Now, I don’t consider myself by any means an expert river runner. I’ve piloted my share of small watercraft, mostly of the human powered persuasion, but the last time I’d been in a canoe was over a year ago. Still, every time we passed a raft of canoes clinging desperately to one another for defense against the inevitable collision with shore, floating debris, or another such conglomeration, we’d always get a compliment on how expert we appeared, along with an inquiry into the water resistance of my camera. It began to strike me that it doesn’t require much beyond a mote of ambition and a willingness to learn in order to keep a canoe’s bow pointed safely downstream. What’s more, once you aren’t constantly trying to avoid taking an impromptu bath as a result of an unwanted rendezvous, you end up able to enjoy the scenery to a much fuller degree. Why were we the best at this?

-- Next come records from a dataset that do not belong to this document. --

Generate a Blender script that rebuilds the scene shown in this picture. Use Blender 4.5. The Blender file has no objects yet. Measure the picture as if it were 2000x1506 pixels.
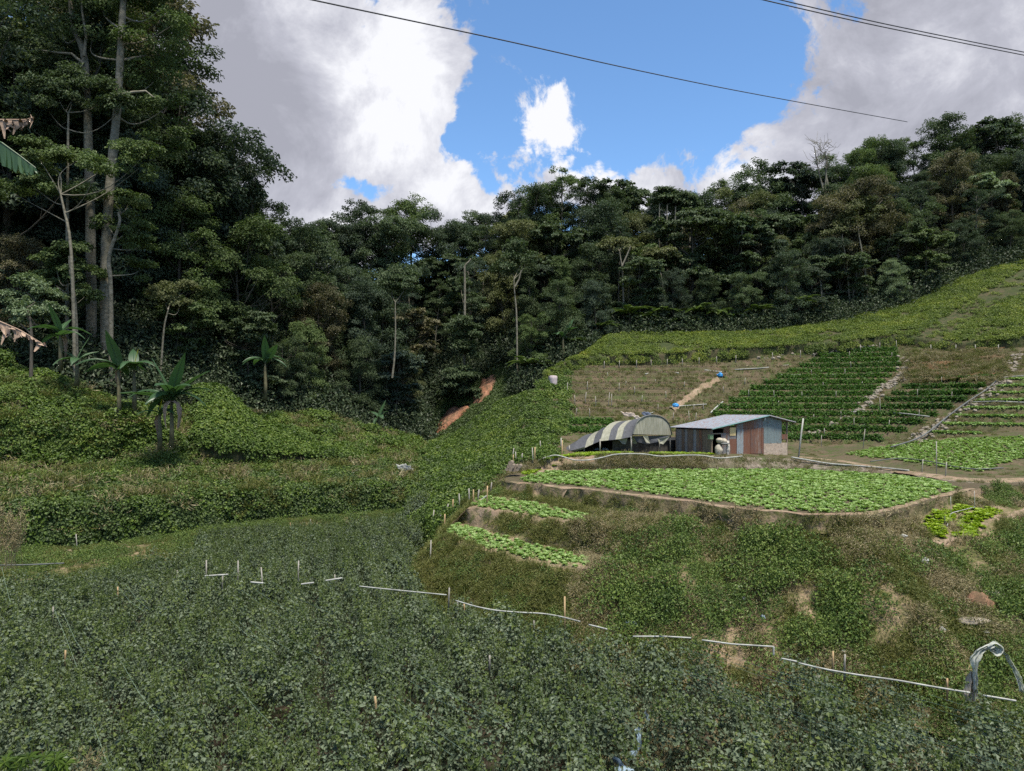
import bpy, math, random
import numpy as np
from mathutils import Vector
from mathutils.bvhtree import BVHTree

R = math.radians
random.seed(7)
rng = np.random.default_rng(11)
scene = bpy.context.scene
COL = scene.collection

# ------------------------------------------------------------------ camera
F, HZ, CZ = 1428.0, 800.0, 8.0          # focal length in photo pixels, horizon row, eye height
cam = bpy.data.objects.new('camera', bpy.data.cameras.new('camera'))
COL.objects.link(cam)
cam.location = (0, 0, CZ)
cam.rotation_euler = (R(90), 0, 0)
cam.data.sensor_width = 36.0
cam.data.lens = F / 2000.0 * 36.0
cam.data.shift_y = (HZ - 753.0) / 2000.0
cam.data.clip_start = 0.3
cam.data.clip_end = 3000
scene.camera = cam

# ------------------------------------------------------------------ sun, sky, exposure
SUN_EL, SUN_AZ = 68.0, 150.0            # azimuth clockwise from +Y (high, behind the camera, a little right)
sun_d = bpy.data.lights.new('sun', 'SUN')
sun_d.energy = 3.5
sun_d.angle = R(11)
sun_d.color = (1.0, 0.94, 0.82)
sun = bpy.data.objects.new('sun', sun_d)
COL.objects.link(sun)
_sd = Vector((math.sin(R(SUN_AZ)) * math.cos(R(SUN_EL)), math.cos(R(SUN_AZ)) * math.cos(R(SUN_EL)), math.sin(R(SUN_EL))))
sun.rotation_euler = _sd.to_track_quat('Z', 'Y').to_euler()
scene.view_settings.view_transform = 'Standard'
scene.view_settings.look = 'None'
scene.view_settings.gamma = 1
scene.view_settings.exposure = 1.02
scene.view_settings.use_curve_mapping = False
cy = scene.cycles
cy.max_bounces = 5; cy.diffuse_bounces = 3; cy.glossy_bounces = 2; cy.transmission_bounces = 3; cy.transparent_max_bounces = 6
cy.use_denoising = False
cy.caustics_reflective = False; cy.caustics_refractive = False

class NT:
    """tiny node helper"""
    def __init__(s, tree): s.t = tree; s.n = tree.nodes; s.l = tree.links
    def node(s, kind, **kw):
        n = s.n.new(kind)
        for k, v in kw.items(): setattr(n, k, v)
        return n
    def link(s, a, b): s.l.new(a, b)
    def put(s, sock, v):
        if isinstance(v, (int, float, tuple, list)): sock.default_value = v
        else: s.l.new(v, sock)
    def math(s, op, a, b=0.0, c=0.0, clamp=False):
        n = s.node('ShaderNodeMath', operation=op, use_clamp=clamp)
        s.put(n.inputs[0], a)
        if len(n.inputs) > 1: s.put(n.inputs[1], b)
        if len(n.inputs) > 2: s.put(n.inputs[2], c)
        return n.outputs[0]
    def noise(s, vec, scale, detail=4, rough=0.55, dist=0.0, out='Fac'):
        n = s.node('ShaderNodeTexNoise')
        if vec is not None: s.l.new(vec, n.inputs['Vector'])
        n.inputs['Scale'].default_value = scale; n.inputs['Detail'].default_value = detail
        n.inputs['Roughness'].default_value = rough; n.inputs['Distortion'].default_value = dist
        return n.outputs[out]
    def ramp(s, fac, stops):
        n = s.node('ShaderNodeValToRGB')
        e = n.color_ramp.elements
        while len(e) < len(stops): e.new(0.5)
        for el, (p, c) in zip(e, stops):
            el.position = p; el.color = (c[0], c[1], c[2], 1) if not isinstance(c, (int, float)) else (c, c, c, 1)
        s.put(n.inputs[0], fac)
        return n.outputs[0]
    def mix(s, fac, a, b, blend='MIX'):
        n = s.node('ShaderNodeMix', data_type='RGBA', blend_type=blend)
        s.put(n.inputs[0], fac)
        for k, v in ((6, a), (7, b)):
            if isinstance(v, (tuple, list)): n.inputs[k].default_value = (v[0], v[1], v[2], 1)
            else: s.l.new(v, n.inputs[k])
        return n.outputs[2]

world = bpy.data.worlds.new('World')
scene.world = world
world.use_nodes = True
w = NT(world.node_tree)
for n in list(w.n): w.n.remove(n)
out = w.node('ShaderNodeOutputWorld'); bg = w.node('ShaderNodeBackground')
w.link(bg.outputs[0], out.inputs[0])
SKY = 0.12
bg.inputs[1].default_value = SKY
sky = w.node('ShaderNodeTexSky', sky_type='NISHITA')
sky.sun_disc = False
sky.sun_elevation = R(SUN_EL); sky.sun_rotation = R(SUN_AZ)
sky.altitude = 1400; sky.air_density = 1.0; sky.dust_density = 0.3; sky.ozone_density = 2.5
tc = w.node('ShaderNodeTexCoord').outputs['Generated']
sp = w.node('ShaderNodeSeparateXYZ'); w.link(tc, sp.inputs[0])
az = w.math('ARCTAN2', sp.outputs[0], sp.outputs[1])
el = w.math('ARCSINE', sp.outputs[2])
_wn = w.node('ShaderNodeTexNoise'); w.link(tc, _wn.inputs['Vector']); _wn.inputs['Scale'].default_value = 4.5; _wn.inputs['Detail'].default_value = 5; _wn.inputs['Roughness'].default_value = 0.55
_wc = w.node('ShaderNodeSeparateColor'); w.link(_wn.outputs['Color'], _wc.inputs[0])
az = w.math('ADD', az, w.math('MULTIPLY_ADD', _wc.outputs[0], 0.30, -0.15)); el = w.math('ADD', el, w.math('MULTIPLY_ADD', _wc.outputs[1], 0.24, -0.12))
def blob(px, py, sx, sy, rot=0.0):
    """soft elliptical field round the direction of a photo point; sizes in photo pixels"""
    a0 = math.atan((px - 1000) / F); e0 = math.atan((HZ - py) / F * math.cos(a0))
    k = 1.0 / F * math.cos(a0)
    c, s_ = math.cos(R(rot)), math.sin(R(rot))
    da = w.math('SUBTRACT', az, a0); de = w.math('SUBTRACT', el, e0)
    u = w.math('ADD', w.math('MULTIPLY', da, c), w.math('MULTIPLY', de, s_))
    v = w.math('ADD', w.math('MULTIPLY', da, -s_), w.math('MULTIPLY', de, c))
    u = w.math('POWER', w.math('ABSOLUTE', w.math('DIVIDE', u, sx * k)), 2.0)
    v = w.math('POWER', w.math('ABSOLUTE', w.math('DIVIDE', v, sy * k)), 2.0)
    return w.math('EXPONENT', w.math('MULTIPLY', w.math('ADD', u, v), -1.0))
def total(base, items):
    acc = base
    for a, b in items: acc = w.math('MULTIPLY_ADD', b, a, acc)
    return acc
n_big = w.noise(tc, 3.2, 9, 0.6, 0.35)
n_mid = w.noise(tc, 7.0, 12, 0.66, 0.35)
fld = total(w.math('MULTIPLY_ADD', n_big, 0.9, -0.20), [
    (0.80, blob(500, 110, 330, 250)), (0.72, blob(740, 190, 120, 170, -25)), (0.5, blob(420, 330, 230, 130)),
    (1.1, blob(880, 370, 155, 66)), (0.75, blob(610, 415, 85, 48)), (0.5, blob(820, 250, 60, 80)),
    (0.85, blob(1100, 245, 65, 120, -38)), (0.65, blob(1165, 300, 55, 75)), (0.85, blob(1400, 245, 130, 42, 12)), (0.75, blob(1270, 350, 220, 36)),
    (0.85, blob(1900, 110, 320, 320)), (0.62, blob(1640, 170, 130, 170)), (0.55, blob(1530, 310, 150, 55)),
    (-0.85, blob(1190, 70, 330, 230)), (-0.6, blob(950, 200, 90, 130)), (-0.5, blob(1400, 130, 140, 170)), (-0.35, blob(1290, 250, 200, 90)),
    (-1.1, blob(705, 345, 80, 32)), (-0.7, blob(870, 290, 70, 34)), (-0.5, blob(770, 250, 40, 26))])
fld = w.math('MULTIPLY_ADD', w.math('SUBTRACT', n_mid, 0.5), 3.3, fld)
n_fin = w.noise(tc, 20.0, 10, 0.68, 0.6)
fld = w.math('MULTIPLY_ADD', w.math('SUBTRACT', n_fin, 0.5), 1.3, fld)
cover = w.node('ShaderNodeMapRange', interpolation_type='SMOOTHSTEP')
w.put(cover.inputs[0], fld); cover.inputs[1].default_value = 0.16; cover.inputs[2].default_value = 0.52
br = total(w.math('MULTIPLY_ADD', w.noise(tc, 6.5, 12, 0.64, 0.3), 3.0, -1.15), [
    (0.55, blob(700, 200, 130, 170)), (0.7, blob(880, 380, 160, 70)), (0.6, blob(610, 410, 90, 50)), (0.6, blob(1100, 250, 110, 130)), (0.5, blob(1350, 290, 200, 90)), (0.35, blob(800, 130, 90, 150)),
    (-0.42, blob(430, 130, 200, 220)), (0.1, blob(1650, 120, 120, 150)), (-0.12, blob(1880, 200, 200, 150))])
cc = w.ramp(br, [(0.0, (0.225, 0.23, 0.265)), (0.38, (0.29, 0.295, 0.335)), (0.68, (0.39, 0.395, 0.43)), (1.1 / 1.1, (0.53, 0.535, 0.555))])
cc_s = w.mix(1.0, cc, (.90 / SKY, .90 / SKY, .91 / SKY), 'MULTIPLY')
sk = w.mix(1.0, sky.outputs[0], (0.74, 0.90, 0.97), 'MULTIPLY')
w.link(w.mix(cover.outputs[0], sk, cc_s), bg.inputs[0])

# ------------------------------------------------------------------ helpers: noise, meshes, objects
_tab = np.random.default_rng(3).random((64, 64, 64)).astype(np.float32)
def vnoise(p):
    p = np.asarray(p, float); i = np.floor(p).astype(int); f = p - i; f = f * f * (3 - 2 * f)
    i0 = i & 63; i1 = (i + 1) & 63
    g = lambda a, b, c: _tab[a[..., 0], b[..., 1], c[..., 2]]
    x0 = g(i0, i0, i0) * (1 - f[..., 0]) + g(i1, i0, i0) * f[..., 0]
    x1 = g(i0, i1, i0) * (1 - f[..., 0]) + g(i1, i1, i0) * f[..., 0]
    x2 = g(i0, i0, i1) * (1 - f[..., 0]) + g(i1, i0, i1) * f[..., 0]
    x3 = g(i0, i1, i1) * (1 - f[..., 0]) + g(i1, i1, i1) * f[..., 0]
    y0 = x0 * (1 - f[..., 1]) + x1 * f[..., 1]; y1 = x2 * (1 - f[..., 1]) + x3 * f[..., 1]
    return (y0 * (1 - f[..., 2]) + y1 * f[..., 2]) * 2 - 1
def fbm(p, oct=4):
    p = np.asarray(p, float); s = 0; a = 1; t = 0
    for k in range(oct):
        s = s + a * vnoise(p * (2.03 ** k) + 7.3 * k); t += a; a *= 0.5
    return s / t
def P(px, py, d): return np.array([(px - 1000) / F * d, d, CZ - (py - HZ) / F * d])
def proj(v):
    v = np.asarray(v); d = np.maximum(v[..., 1], 0.1)
    return 1000 + F * v[..., 0] / d, HZ - F * (v[..., 2] - CZ) / d
def unit(v): return v / np.maximum(np.linalg.norm(v, axis=-1, keepdims=True), 1e-9)

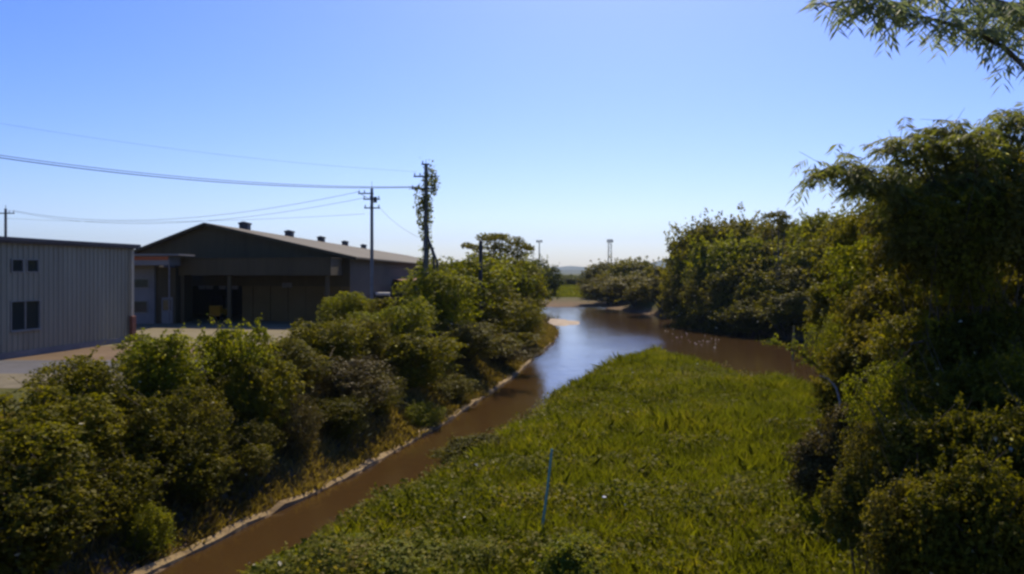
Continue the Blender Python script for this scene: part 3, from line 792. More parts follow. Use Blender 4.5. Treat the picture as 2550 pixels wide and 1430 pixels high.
def cov_test(X, Y):
    return pen_test(X, Y) & (rs.rand(len(X)) < np.clip((33 - Y + 0.6 * X) / 16 + 0.35 * wob(X * 1.1, Y * 1.1), 0.14, 0.85))
X2, Y2 = scatter(330000, (-8, 26, 11, 68), cov_test, rs)
Z2 = height(X2, Y2) + 0.32 + 0.42 * wob(X2 * 2.3, Y2 * 2.3) + rs.uniform(0, 0.45, len(X2)) ** 1.5
V, Fq = leaves(np.stack([X2, Y2, Z2], 1), np.tile([0, -0.35, 1.0], (len(X2), 1)), 0.115, rs, 0.7, 0.4)
M_cov = leaf_mat('creeper_leaf', [(0.062, 0.068, 0.006), (0.11, 0.115, 0.008), (0.155, 0.14, 0.014), (0.21, 0.155, 0.04)], trans=0.4, clump=0.45)
tag(link('undergrowth', mesh_np('undergrowth', V, Fq), M_cov), 'leafy creeper ground cover in the foreground around the teal stake', 'ground cover', kind='stuff')

def bank_test(X, Y):
    d, ins = poly_dist(np.stack([X, Y], 1), WPOLY)
    return (~ins) & (~is_pen(X, Y)) & (d > 0.2 + 0.25 * wob(X * 2.5, Y * 2.5)) & (d < 6.0) & (X < 6.5)
X3, Y3 = scatter(330000, (-20, 6, 12, 112), bank_test, rs)
V, Fq = blades(X3, Y3, np.full(len(X3), 0.42), 0.016 + 0.0007 * Y3, rs, 0.6)
M_dry = leaf_mat('dry_bank_grass', [(0.07, 0.058, 0.015), (0.13, 0.095, 0.027), (0.19, 0.135, 0.04), (0.26, 0.19, 0.07)], trans=0.3, clump=0.22)
tag(link('dry_grass', mesh_np('dry_grass', V, Fq), M_dry), 'dry brown and yellow grass on the slope above the channel kerb', 'grass', kind='stuff')

def mead_test(X, Y):
    return (height(X, Y) > -2.1) & (X / Y > 0.02) & (X / Y < 0.125)
X4, Y4 = scatter(60000, (2, 50, 180, 262), mead_test, rs)
V, Fq = blades(X4, Y4, np.full(len(X4), 0.5), 0.08, rs, 0.4)
tag(link('meadow_grass', mesh_np('meadow_grass', V, Fq), M_grass), 'strip of bright green grass on the far shore beyond the brown mud', 'grass', kind='stuff')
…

After lunch, as we continued on our way to the extraction point where we’d meet the summer break high schooler in a decades old Ford van who’d take us back to the livery, the comments about the camera and it’s abundant dryness kept coming in. About this time I started replying, at least in my imagination, that I kept the camera dry the same way I kept everything else on my person and in my vessel dry. I found it hard to believe that so many people who presumably were able to successfully navigate the interstate highway system and a labyrinth of back roads to arrive at this remote stretch of river could be so helplessly unable to control their fates once afloat and responsible for their own route planning and safety within the confines of the river banks. What was it? Is there no more desire to be proficient? There seemed to be an unspoken mournful acceptance of mediocrity, to which we were the exception; us, with our vast canoeing experience of many hours.
As we pulled our canoe onto the river bank at the end of the day’s trip and waited for the van, I took note of the overwhelming dryness of my camera. My plan had succeeded, and I had captured many wonderful images of family and friends and the scenery along the way. It still bugged me that so many people considered it an impossibility to maintain an upright position while canoeing. I know some people aren’t as coordinated as others, but it seemed to me that many people weren’t even trying. Is it that they don’t want to make others feel bad, and so degrade their own performance in a self reinforcing spiral of sudden immersion (not unlike the one that forms when you drain your bathtub…)? In a desire to commiserate about the difficulties of maintaining an upright orientation, do people actually strive to compromise their stability? Shouldn’t we strive to be a better one, whatever we are?
See, the way to prevent your camera getting wet is to keep it out of the water.